New Commission Guidelines on age assurance and minors’ protections under the DSA
The Commission’s Guidelines on measures to ensure a high level of privacy, safety, and security for minors online, published in OJ C 2025/5519 on 10 October 2025, provide detailed non-binding guidance for providers of online platforms accessible to minors under Article 28(1) of the Digital Services Act (DSA). The text clarifies that obligations apply to any platform whose services are accessible to minors, including services that do not effectively prevent minors’ access despite contractual disclaimers, and that statements in terms and conditions excluding minors are insufficient without technical or practical access restrictions. The Guidelines frame compliance through proportionality and appropriateness, anchored in children’s rights under the EU Charter of Fundamental Rights and the UN Convention on the Rights of the Child, and promote privacy-, safety-, and security-by-design.
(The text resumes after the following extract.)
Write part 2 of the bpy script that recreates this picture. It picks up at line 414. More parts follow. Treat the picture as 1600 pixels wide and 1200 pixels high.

Providers are expected to conduct regular risk reviews assessing the likelihood and impact of minors’ exposure to privacy, safety, and security risks. These reviews should inform proportionate mitigation measures tailored to service features and user demographics, with documentation that demonstrates ongoing monitoring and adaptation. The Commission indicates that the Guidelines will serve as a benchmark for supervisory assessments of compliance, and that Digital Services Coordinators and other competent authorities may rely on them in interpretative and enforcement contexts.
On age assurance and verification, the Guidelines recommend robust, privacy-preserving systems, favoring independent verification mechanisms and forthcoming EU Digital Identity Wallets over self-declaration. Effectiveness criteria include accuracy, reliability, robustness against circumvention, non-intrusiveness, and non-discrimination, with a focus on data minimization and clear user information. Providers should avoid solutions that disproportionately process personal data or create barriers to access without demonstrable risk reduction.
Operationally, platforms should integrate these measures into product design and governance, including clear accountability, testing, and audit trails. The approach underscores that compliance is not achieved by policy statements alone but through concrete safeguards embedded in platform architecture and processes. In practice, this raises the bar for age assurance, content and feature controls, default privacy settings, and incident response, positioning the Guidelines as a practical roadmap for Article 28(1) DSA compliance.